Security incidents involving personnel connected to presidential protection details are not new. A former Biden security staffer was charged with involuntary manslaughter in a separate shooting incident, underscoring the persistent questions about vetting and conduct within the protective apparatus. The pattern of breakdowns, large and small, erodes public confidence in the one agency that cannot afford to fail.

What remains unanswered

The affidavit filed Monday is a starting document, not a final report. Several critical questions remain open. No motive is stated in the affidavit beyond what can be inferred from the charges. The nature of Allen's "minor injuries" is not described.

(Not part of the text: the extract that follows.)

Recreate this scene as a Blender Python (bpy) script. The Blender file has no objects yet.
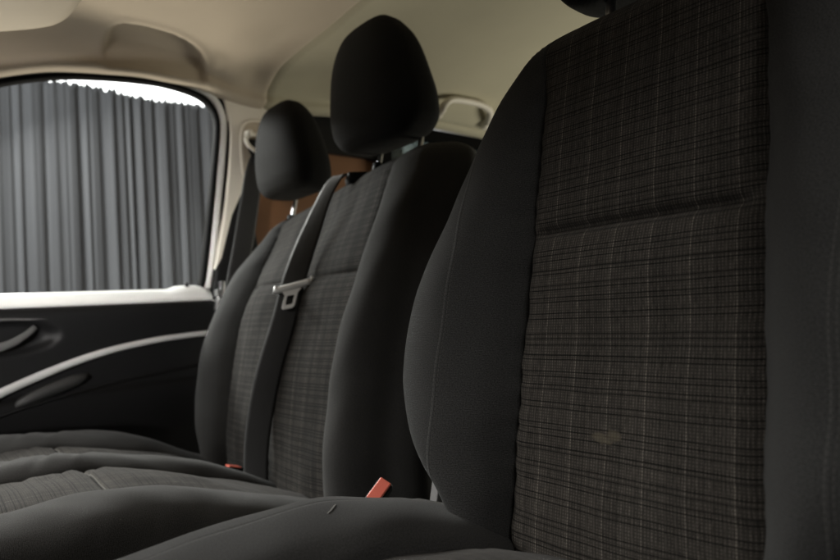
import bpy, math, random
import numpy as np
from mathutils import Vector, Matrix
random.seed(7); rng = np.random.default_rng(7)
EYE = 1.25                      # camera height over the studio floor; X = rearward, Y = towards the far door
sc = bpy.context.scene
col = sc.collection

# ------------------------------------------------------------------ helpers
ORI = {}
def tag(o, label=None, cat=None, group=None, kind=None):
    for k, v in (('label', label), ('category', cat), ('group', group), ('kind', kind)):
        if v: o[k] = v
    return o
def thing(name, loc, label, cat, group=None):
    o = bpy.data.objects.new(name, None); col.objects.link(o)
    o.empty_display_size = .05
    o.location = (loc[0], loc[1], loc[2] + EYE); ORI[o] = np.array(loc, float)
    return tag(o, label, cat, group)
def mesh(name, V, Fc, m, parent=None, uv=None, smooth=True, label=None):
    V = np.asarray(V, float); org = ORI.get(parent, np.zeros(3))
    me = bpy.data.meshes.new(name)
    me.from_pydata([tuple(v) for v in (V - org)], [], [tuple(int(i) for i in f) for f in Fc])
    if uv is not None:
        ul = me.uv_layers.new(name='UVMap')
        li = np.empty(len(me.loops), dtype=np.int32); me.loops.foreach_get('vertex_index', li)
        ul.data.foreach_set('uv', np.asarray(uv, np.float32)[li].ravel())
    me.update()
    if smooth: me.polygons.foreach_set('use_smooth', [True] * len(me.polygons))
    me.materials.append(m)
    o = bpy.data.objects.new(name, me); col.objects.link(o)
    if parent is not None:
        o.parent = parent
        if parent in ORI and parent.type == 'MESH': pass
    else:
        o.location = (0, 0, EYE)
    ORI[o] = org
    if label: o['label'] = label
    return o
def add_mod(o, kind, **k):
    m = o.modifiers.new(kind.lower(), kind)
    for a, b in k.items(): setattr(m, a, b)
    return m
def grid(P, closed=False, flip=False):
    """P[nv][nu][3] -> verts, faces"""
    P = np.asarray(P); nv, nu = P.shape[:2]
    F = []
    for j in range(nv - 1):
        for i in range(nu if closed else nu - 1):
            a = j * nu + i; b = j * nu + (i + 1) % nu; c = (j + 1) * nu + (i + 1) % nu; d = (j + 1) * nu + i
            F.append((a, d, c, b) if flip else (a, b, c, d))
    return P.reshape(-1, 3), F
def pc(xs, ys):
    """monotone cubic interpolation"""
    xs = np.array(xs, float); ys = np.array(ys, float)
    h = np.diff(xs); d = np.diff(ys) / h; m = np.zeros(len(xs))
    m[0], m[-1] = d[0], d[-1]
    for i in range(1, len(xs) - 1):
        if d[i-1] * d[i] > 0:
            w1 = 2 * h[i] + h[i-1]; w2 = h[i] + 2 * h[i-1]
            m[i] = (w1 + w2) / (w1 / d[i-1] + w2 / d[i])
    def f(x):
        x = np.clip(np.asarray(x, float), xs[0], xs[-1])
        k = np.clip(np.searchsorted(xs, x) - 1, 0, len(h) - 1)
        t = (x - xs[k]) / h[k]
        return ((2*t**3-3*t**2+1)*ys[k] + (t**3-2*t**2+t)*h[k]*m[k] + (-2*t**3+3*t**2)*ys[k+1] + (t**3-t**2)*h[k]*m[k+1])
    return f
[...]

The specific federal court that received the filing is not identified in the reporting. And the full identity of the FBI agent who signed the affidavit remains undisclosed.

Most pressing: the affidavit does not explain the response posture of other Secret Service personnel at the checkpoint. One officer fired. The document is silent on everyone else. That silence will not hold.

Allen faces charges that could put him behind bars for life. The evidence prosecutors describe, the manifesto, the weapons transported across state lines, the advance hotel booking, the political posts, points to planning, not impulse. Pirro called the case "solid." Thursday's detention hearing will test that claim in open court.

Officer V.G. took a shotgun blast to the chest, stayed on his feet, and did what he was trained to do. The country owes him more than initials in a court filing. It owes him answers about why he was the only one who pulled the trigger.